» **WORK TO BE COMPLETED**
Retype everything in the listing, leaving each line exactly as it is.

» **DATASET EXTRACT**
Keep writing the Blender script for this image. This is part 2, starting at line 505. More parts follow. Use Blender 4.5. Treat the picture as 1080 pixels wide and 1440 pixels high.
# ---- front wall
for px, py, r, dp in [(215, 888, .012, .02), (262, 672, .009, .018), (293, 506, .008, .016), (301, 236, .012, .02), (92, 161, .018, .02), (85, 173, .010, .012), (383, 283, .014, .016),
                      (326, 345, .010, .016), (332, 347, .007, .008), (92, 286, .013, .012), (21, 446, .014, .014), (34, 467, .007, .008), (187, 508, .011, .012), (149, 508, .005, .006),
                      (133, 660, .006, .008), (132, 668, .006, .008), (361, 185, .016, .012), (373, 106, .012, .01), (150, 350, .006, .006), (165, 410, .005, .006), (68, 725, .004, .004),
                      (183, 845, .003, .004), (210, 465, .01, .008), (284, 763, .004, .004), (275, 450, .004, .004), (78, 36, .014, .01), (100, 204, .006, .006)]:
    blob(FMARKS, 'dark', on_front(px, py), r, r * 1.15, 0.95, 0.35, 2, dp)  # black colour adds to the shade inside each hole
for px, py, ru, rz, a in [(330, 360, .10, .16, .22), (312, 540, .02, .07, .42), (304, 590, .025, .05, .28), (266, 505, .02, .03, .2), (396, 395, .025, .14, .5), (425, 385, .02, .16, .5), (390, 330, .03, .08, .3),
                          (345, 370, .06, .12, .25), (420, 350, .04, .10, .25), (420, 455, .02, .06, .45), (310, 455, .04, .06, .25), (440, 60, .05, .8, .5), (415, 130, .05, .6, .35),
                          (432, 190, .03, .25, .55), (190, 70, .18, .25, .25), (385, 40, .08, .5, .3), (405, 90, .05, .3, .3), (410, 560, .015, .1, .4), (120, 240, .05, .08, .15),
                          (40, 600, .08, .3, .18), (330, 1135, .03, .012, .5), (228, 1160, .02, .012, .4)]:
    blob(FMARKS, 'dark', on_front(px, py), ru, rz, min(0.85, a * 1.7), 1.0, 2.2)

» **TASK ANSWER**
Keep writing the Blender script for this image. This is part 2, starting at line 505. More parts follow. Use Blender 4.5. Treat the picture as 1080 pixels wide and 1440 pixels high.
# ---- front wall
for px, py, r, dp in [(215, 888, .012, .02), (262, 672, .009, .018), (293, 506, .008, .016), (301, 236, .012, .02), (92, 161, .018, .02), (85, 173, .010, .012), (383, 283, .014, .016),
                      (326, 345, .010, .016), (332, 347, .007, .008), (92, 286, .013, .012), (21, 446, .014, .014), (34, 467, .007, .008), (187, 508, .011, .012), (149, 508, .005, .006),
                      (133, 660, .006, .008), (132, 668, .006, .008), (361, 185, .016, .012), (373, 106, .012, .01), (150, 350, .006, .006), (165, 410, .005, .006), (68, 725, .004, .004),
                      (183, 845, .003, .004), (210, 465, .01, .008), (284, 763, .004, .004), (275, 450, .004, .004), (78, 36, .014, .01), (100, 204, .006, .006)]:
    blob(FMARKS, 'dark', on_front(px, py), r, r * 1.15, 0.95, 0.35, 2, dp)  # black colour adds to the shade inside each hole
for px, py, ru, rz, a in [(330, 360, .10, .16, .22), (312, 540, .02, .07, .42), (304, 590, .025, .05, .28), (266, 505, .02, .03, .2), (396, 395, .025, .14, .5), (425, 385, .02, .16, .5), (390, 330, .03, .08, .3),
                          (345, 370, .06, .12, .25), (420, 350, .04, .10, .25), (420, 455, .02, .06, .45), (310, 455, .04, .06, .25), (440, 60, .05, .8, .5), (415, 130, .05, .6, .35),
                          (432, 190, .03, .25, .55), (190, 70, .18, .25, .25), (385, 40, .08, .5, .3), (405, 90, .05, .3, .3), (410, 560, .015, .1, .4), (120, 240, .05, .08, .15),
                          (40, 600, .08, .3, .18), (330, 1135, .03, .012, .5), (228, 1160, .02, .012, .4)]:
    blob(FMARKS, 'dark', on_front(px, py), ru, rz, min(0.85, a * 1.7), 1.0, 2.2)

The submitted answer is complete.